### Aim
Of all the lines here, how many include the string "objects"? Answer with the number only.
>> BEGIN Dataset rows
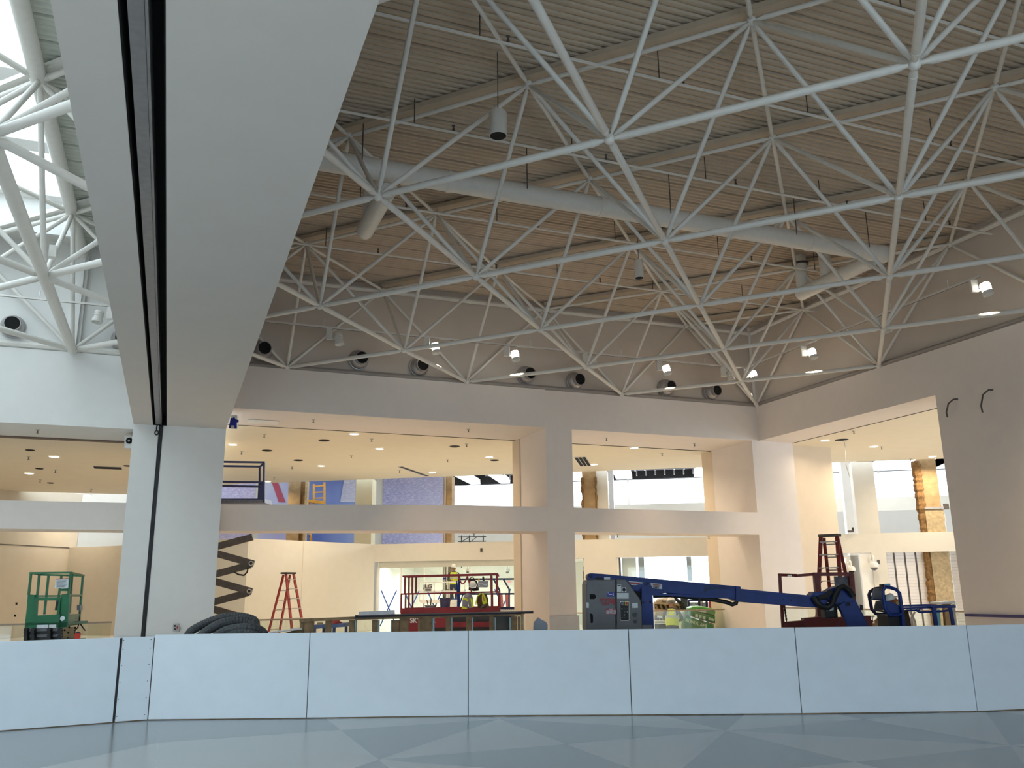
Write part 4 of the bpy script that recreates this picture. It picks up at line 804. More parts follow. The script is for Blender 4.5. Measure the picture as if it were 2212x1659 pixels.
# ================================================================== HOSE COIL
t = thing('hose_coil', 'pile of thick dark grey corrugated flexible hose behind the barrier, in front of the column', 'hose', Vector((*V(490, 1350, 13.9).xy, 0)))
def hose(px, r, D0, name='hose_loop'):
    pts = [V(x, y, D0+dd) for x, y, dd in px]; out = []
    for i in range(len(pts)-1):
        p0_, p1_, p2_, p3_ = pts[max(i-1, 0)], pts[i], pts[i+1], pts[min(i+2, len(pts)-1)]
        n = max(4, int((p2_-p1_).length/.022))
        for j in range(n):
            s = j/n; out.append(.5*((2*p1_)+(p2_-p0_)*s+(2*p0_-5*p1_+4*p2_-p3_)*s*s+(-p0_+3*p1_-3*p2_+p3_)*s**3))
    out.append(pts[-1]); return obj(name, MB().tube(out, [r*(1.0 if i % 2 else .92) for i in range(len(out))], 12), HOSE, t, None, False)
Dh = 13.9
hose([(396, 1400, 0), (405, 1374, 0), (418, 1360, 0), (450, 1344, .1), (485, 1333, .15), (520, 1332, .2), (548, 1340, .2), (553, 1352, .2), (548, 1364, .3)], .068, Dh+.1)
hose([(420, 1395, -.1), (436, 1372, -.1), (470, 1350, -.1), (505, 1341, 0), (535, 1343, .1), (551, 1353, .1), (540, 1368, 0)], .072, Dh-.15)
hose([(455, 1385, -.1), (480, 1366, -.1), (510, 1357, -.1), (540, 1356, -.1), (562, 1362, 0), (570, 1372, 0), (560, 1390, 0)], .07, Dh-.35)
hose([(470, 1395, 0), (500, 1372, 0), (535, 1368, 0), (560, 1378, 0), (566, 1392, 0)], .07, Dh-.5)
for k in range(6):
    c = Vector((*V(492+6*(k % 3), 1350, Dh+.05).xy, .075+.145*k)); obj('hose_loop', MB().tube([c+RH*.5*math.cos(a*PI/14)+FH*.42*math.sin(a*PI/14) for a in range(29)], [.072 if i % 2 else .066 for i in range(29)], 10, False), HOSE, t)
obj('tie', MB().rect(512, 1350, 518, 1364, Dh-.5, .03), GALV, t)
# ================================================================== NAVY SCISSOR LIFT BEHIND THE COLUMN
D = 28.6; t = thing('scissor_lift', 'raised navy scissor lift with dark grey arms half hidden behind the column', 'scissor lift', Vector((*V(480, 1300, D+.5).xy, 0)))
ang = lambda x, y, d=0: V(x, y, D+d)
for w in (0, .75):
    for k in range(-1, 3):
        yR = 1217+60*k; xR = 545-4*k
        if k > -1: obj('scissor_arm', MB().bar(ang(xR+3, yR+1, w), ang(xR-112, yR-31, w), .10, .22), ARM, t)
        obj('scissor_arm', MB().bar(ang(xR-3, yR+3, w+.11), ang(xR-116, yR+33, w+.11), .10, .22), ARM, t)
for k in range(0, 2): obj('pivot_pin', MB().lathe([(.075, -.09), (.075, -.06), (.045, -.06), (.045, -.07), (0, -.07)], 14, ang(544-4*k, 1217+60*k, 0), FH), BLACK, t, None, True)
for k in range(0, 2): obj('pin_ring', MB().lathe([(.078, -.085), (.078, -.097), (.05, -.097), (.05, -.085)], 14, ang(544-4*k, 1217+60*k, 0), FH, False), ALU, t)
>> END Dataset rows
>> BEGIN Dataset rows
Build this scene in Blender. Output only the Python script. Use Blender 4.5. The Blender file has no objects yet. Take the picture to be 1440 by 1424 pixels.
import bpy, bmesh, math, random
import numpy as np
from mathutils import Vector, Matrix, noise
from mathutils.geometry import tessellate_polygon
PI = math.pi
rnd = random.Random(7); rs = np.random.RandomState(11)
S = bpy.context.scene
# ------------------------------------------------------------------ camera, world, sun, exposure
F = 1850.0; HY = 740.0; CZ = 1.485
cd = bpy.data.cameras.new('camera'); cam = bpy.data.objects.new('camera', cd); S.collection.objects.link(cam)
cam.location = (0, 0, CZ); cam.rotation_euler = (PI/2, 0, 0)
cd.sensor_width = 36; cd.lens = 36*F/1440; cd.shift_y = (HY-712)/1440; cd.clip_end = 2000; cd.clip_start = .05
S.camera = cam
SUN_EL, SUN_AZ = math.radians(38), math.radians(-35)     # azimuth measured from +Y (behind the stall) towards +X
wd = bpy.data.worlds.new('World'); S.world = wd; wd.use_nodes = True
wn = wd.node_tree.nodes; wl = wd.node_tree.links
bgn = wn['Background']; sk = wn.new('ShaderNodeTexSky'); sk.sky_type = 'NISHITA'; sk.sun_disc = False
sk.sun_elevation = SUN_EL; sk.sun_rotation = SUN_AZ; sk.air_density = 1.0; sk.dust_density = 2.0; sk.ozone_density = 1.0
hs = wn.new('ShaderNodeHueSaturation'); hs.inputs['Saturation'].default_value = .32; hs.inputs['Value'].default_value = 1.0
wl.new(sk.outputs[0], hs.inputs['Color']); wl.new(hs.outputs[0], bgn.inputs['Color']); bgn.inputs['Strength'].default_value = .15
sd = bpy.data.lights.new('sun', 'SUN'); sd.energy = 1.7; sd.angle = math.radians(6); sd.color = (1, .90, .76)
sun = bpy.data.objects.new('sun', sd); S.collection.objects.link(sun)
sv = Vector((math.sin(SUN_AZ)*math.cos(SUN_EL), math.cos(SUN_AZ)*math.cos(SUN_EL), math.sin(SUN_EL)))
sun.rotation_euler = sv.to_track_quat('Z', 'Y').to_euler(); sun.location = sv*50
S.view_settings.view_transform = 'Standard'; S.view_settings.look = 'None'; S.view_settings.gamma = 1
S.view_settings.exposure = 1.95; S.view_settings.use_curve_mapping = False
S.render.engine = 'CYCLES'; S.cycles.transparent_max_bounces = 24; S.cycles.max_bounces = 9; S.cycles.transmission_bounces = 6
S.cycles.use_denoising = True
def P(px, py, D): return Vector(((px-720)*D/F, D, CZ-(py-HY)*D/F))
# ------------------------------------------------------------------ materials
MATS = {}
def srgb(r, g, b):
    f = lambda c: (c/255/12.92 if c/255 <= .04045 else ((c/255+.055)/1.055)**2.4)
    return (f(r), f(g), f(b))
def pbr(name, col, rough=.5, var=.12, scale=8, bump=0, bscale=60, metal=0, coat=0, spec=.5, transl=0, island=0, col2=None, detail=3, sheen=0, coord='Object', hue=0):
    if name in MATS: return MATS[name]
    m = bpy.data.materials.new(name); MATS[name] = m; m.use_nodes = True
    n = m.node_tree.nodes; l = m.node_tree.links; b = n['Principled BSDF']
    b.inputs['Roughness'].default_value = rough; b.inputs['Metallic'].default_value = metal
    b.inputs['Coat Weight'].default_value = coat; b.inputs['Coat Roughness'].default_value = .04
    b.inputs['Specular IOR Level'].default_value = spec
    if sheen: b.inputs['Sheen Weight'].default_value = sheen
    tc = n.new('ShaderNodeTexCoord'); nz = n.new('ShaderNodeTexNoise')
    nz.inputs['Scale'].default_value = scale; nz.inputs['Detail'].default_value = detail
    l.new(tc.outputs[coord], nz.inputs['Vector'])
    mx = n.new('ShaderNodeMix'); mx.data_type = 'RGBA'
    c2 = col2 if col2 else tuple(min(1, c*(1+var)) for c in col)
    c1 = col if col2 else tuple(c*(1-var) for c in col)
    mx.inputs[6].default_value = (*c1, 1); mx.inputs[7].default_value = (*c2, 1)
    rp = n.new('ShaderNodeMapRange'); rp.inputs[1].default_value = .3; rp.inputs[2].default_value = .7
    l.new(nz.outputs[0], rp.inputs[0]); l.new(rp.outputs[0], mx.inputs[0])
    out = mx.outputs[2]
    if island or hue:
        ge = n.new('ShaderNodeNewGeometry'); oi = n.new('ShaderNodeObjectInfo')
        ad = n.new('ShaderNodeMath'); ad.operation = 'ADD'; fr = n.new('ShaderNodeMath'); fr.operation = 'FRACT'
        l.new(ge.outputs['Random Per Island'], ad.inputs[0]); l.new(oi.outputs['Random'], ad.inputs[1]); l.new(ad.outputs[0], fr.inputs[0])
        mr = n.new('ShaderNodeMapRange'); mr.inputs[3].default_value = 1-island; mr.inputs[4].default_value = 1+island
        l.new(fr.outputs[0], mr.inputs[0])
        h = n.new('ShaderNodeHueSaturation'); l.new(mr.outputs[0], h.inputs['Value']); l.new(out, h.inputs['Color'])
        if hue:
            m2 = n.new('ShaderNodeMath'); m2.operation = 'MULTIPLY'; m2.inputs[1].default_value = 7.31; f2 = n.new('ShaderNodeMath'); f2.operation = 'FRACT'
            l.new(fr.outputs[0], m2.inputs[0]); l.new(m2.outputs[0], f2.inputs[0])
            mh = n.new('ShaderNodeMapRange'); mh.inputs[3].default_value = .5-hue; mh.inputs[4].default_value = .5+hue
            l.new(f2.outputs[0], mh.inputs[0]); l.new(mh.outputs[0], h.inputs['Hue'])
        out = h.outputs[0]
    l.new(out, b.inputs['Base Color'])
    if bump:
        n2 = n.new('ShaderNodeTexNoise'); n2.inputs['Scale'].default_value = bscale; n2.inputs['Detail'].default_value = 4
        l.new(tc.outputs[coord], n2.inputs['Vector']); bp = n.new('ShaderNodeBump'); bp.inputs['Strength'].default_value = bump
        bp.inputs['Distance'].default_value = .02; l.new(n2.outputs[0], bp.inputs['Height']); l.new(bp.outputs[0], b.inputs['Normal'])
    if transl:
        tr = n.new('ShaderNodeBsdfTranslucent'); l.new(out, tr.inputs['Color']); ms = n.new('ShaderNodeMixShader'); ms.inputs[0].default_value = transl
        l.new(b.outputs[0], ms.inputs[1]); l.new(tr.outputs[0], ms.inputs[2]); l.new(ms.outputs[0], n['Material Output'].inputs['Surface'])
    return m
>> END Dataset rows
### Written solution
3